Cosmic Ray Mysteries and Collider Neutrinos
The FASER experiment, installed in an abandoned tunnel at the LHC, detected collider neutrinos for the first time. Last month, at the International Cosmic Ray Conference in Japan, researchers discussed how this will help to uncover cosmic ray puzzles.
A forgotten little room, 300 ft underground. Nobody was there for more than a decade. No human life around. Nearby, there is just a tunnel where particles are accelerated close to the speed of light. It sounds like a sci-fi-horror movie, but this story has no blood. It just describes the perfect location to place the ForwArd Search ExpeRiment (FASER). “We came and took this forgotten place that was never meant to host an experiment,” said Felix Kling, one of FASER’s co-founders. In this lost room, FASER could do what other detectors in particle colliders couldn’t: for the first time, detect neutrinos directly.
The FASER’s central idea was to help with a ‘weakness’ of the Large Hadron Collider (LHC) experiments. Neutral particles like neutrinos don’t carry an electric charge and usually escape the main LHC detectors. Instead of moving in a circular direction, they go off a tangent, moving in what is called the forward region. The researchers noticed the potential to place a detector there. They were lucky to find in this precise spot an abandoned room used decades ago in a predecessor collider to the LHC, the Large-Electron-Positron (LEP) collider.
Neutrinos also pose an extra challenge: they rarely interact with matter, typically requiring detectors covering an extensive area. But, FASER’s size is very modest compared to other LHC detectors. “It is like a suitcase filled with the heaviest metal we know, tungsten,” said Kling. But don’t get befouled by the size. Considering the entire time LHC will operate (at least a decade), it could only observe around a hundred neutrinos. In a Physics Review Letters publication, FASER’s collaboration announced that they measured more than that in just a few months.
These are the first neutrinos ever detected in a particle collider. “It’s pretty exciting to get this first look, but it’s the first step.” said Professor Mary Hall Reno, neutrino specialist from the Department of Physics and Astronomy of the University of Iowa, “These next couple of years, they’re going to be analyzing data to get real cross-sections and measurements of the [neutrino] flux. By understanding what that flux is, we’re going to understand better some features of the proton structure”.
A better understanding of neutrino production can also have implications for astroparticle physics. A long outstanding problem is the so-called muon puzzle. Cosmic rays are highly energetic particles coming from outside our Solar system and reaching the Earth’s surface. The muon puzzle concerns the discrepancy between the theory prediction and the observation of how many muons (a particle similar to the electron but more massive) hit the ground.
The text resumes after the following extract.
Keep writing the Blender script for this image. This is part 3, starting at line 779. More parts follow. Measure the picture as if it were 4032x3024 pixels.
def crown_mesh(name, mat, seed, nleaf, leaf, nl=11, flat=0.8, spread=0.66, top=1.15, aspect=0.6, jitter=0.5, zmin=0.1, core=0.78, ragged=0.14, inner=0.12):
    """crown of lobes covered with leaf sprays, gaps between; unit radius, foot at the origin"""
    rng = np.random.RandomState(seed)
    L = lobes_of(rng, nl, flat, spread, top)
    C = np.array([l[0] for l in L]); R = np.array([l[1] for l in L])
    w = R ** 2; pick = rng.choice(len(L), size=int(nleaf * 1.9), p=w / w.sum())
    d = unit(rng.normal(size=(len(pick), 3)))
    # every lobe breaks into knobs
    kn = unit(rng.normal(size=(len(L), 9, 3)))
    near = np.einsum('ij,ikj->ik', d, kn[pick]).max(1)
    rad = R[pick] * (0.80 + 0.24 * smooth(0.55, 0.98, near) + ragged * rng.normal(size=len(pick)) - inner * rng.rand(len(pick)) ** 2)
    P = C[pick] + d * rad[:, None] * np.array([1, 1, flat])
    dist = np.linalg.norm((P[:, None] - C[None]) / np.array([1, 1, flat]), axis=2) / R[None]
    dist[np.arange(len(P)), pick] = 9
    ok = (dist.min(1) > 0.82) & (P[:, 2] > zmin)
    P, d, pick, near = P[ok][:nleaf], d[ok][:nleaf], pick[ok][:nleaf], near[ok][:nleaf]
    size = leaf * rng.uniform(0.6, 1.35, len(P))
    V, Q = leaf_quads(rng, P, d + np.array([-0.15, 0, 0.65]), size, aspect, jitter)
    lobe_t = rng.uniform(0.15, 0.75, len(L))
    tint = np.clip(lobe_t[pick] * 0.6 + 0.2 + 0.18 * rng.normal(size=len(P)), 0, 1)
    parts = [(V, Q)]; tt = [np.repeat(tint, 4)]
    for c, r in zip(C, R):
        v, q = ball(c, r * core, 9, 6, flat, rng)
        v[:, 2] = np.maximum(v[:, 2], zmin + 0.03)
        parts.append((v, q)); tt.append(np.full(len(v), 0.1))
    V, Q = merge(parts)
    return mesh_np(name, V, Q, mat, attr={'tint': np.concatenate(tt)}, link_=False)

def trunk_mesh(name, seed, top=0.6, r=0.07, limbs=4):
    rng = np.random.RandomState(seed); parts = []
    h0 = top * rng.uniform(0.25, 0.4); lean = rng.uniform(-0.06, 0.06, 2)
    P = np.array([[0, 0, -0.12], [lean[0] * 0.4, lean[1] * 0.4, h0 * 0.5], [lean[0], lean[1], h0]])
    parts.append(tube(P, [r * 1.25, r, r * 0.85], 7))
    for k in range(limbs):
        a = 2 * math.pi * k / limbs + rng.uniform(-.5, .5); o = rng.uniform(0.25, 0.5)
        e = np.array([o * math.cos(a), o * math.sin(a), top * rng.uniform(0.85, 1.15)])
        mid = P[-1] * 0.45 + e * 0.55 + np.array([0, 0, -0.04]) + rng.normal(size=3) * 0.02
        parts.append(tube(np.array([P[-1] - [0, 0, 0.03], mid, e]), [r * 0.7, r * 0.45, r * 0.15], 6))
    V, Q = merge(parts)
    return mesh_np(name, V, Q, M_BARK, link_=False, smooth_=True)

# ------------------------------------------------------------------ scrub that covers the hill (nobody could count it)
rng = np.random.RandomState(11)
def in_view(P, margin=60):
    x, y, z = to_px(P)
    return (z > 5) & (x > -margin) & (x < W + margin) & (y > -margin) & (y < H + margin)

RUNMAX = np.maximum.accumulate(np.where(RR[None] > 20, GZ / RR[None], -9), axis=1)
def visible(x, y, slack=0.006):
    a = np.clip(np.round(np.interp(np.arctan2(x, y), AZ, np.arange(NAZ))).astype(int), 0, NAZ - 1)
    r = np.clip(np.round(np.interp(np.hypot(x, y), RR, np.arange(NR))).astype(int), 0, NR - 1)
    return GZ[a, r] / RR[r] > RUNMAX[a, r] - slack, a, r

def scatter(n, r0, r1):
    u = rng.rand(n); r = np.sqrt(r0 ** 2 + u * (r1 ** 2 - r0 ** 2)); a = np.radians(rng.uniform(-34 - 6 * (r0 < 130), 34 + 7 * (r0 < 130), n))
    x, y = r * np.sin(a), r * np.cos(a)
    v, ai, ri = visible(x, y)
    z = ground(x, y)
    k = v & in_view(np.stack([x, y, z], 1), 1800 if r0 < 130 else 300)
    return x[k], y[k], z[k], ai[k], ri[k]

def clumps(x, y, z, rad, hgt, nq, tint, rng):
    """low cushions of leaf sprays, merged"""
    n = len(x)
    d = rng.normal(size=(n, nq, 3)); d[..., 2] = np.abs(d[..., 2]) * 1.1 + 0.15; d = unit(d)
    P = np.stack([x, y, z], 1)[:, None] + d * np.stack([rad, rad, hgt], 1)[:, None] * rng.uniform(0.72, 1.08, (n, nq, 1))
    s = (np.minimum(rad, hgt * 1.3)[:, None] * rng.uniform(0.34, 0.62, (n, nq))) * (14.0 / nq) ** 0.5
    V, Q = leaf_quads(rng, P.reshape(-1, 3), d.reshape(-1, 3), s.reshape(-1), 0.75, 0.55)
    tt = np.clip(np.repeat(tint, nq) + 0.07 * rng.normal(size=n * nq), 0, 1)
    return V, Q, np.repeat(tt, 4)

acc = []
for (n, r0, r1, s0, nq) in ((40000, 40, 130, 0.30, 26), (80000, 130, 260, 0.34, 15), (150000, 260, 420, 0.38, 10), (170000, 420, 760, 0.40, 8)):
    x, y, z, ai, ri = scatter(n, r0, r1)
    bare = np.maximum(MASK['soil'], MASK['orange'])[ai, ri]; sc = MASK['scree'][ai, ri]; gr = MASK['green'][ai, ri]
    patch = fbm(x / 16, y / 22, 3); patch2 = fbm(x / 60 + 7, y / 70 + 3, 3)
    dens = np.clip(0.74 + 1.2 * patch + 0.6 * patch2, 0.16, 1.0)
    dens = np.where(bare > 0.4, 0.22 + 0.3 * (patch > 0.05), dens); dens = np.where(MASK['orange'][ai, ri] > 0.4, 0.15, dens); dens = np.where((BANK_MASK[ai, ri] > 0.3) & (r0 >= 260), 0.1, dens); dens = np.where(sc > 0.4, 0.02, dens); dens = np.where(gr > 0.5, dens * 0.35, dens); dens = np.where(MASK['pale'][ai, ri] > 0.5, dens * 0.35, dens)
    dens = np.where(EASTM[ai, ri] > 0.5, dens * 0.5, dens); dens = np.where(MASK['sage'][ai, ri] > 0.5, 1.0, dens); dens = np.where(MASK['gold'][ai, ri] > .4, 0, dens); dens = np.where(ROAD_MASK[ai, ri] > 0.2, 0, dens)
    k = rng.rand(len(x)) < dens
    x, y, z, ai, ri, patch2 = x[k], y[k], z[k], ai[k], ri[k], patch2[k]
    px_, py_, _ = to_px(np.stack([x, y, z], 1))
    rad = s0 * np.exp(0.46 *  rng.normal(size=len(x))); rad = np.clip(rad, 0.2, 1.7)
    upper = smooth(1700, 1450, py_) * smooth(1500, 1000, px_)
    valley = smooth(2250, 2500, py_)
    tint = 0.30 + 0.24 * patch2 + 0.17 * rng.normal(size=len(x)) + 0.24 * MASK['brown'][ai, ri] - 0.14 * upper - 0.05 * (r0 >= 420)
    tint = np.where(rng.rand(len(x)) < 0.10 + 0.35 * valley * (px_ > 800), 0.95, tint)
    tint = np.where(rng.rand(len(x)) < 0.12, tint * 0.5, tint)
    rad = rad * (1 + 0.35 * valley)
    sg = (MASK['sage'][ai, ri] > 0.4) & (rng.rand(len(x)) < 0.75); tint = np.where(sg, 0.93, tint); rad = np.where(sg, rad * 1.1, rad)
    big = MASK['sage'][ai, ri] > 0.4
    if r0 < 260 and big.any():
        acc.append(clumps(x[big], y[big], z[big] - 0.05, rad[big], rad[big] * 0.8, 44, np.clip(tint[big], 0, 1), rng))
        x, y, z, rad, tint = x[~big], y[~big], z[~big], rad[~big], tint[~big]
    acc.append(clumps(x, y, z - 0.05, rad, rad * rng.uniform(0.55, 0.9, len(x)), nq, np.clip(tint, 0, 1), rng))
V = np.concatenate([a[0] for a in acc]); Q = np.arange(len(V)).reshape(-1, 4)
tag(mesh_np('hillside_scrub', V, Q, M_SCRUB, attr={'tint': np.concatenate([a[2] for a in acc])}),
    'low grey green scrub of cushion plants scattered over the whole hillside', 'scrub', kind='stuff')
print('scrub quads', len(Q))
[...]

The muon production relates to the neutrino flux and involves calculating things in a regime where the theory breaks. In this case, having more data will help to build a better theoretical model to understand the observations. Another challenge is to figure out the source of cosmic rays. FASER’s neutrino flux measurements will also help trace back the particle shower observed on Earth and identify if the source is supernovas, black holes, or another extragalactic energy burst.
This year, Japan's International Cosmic Ray Conference reunited researchers from the Collider and Astrophysics communities, including Kling and Reno. “People understand that nobody has the perfect model, so it’s interesting the extent to which we can get more information from the collider experiment.”, added Professor Reno. “These high-energy neutrinos are totally pushing the limit on where we’ve searched for physics before.”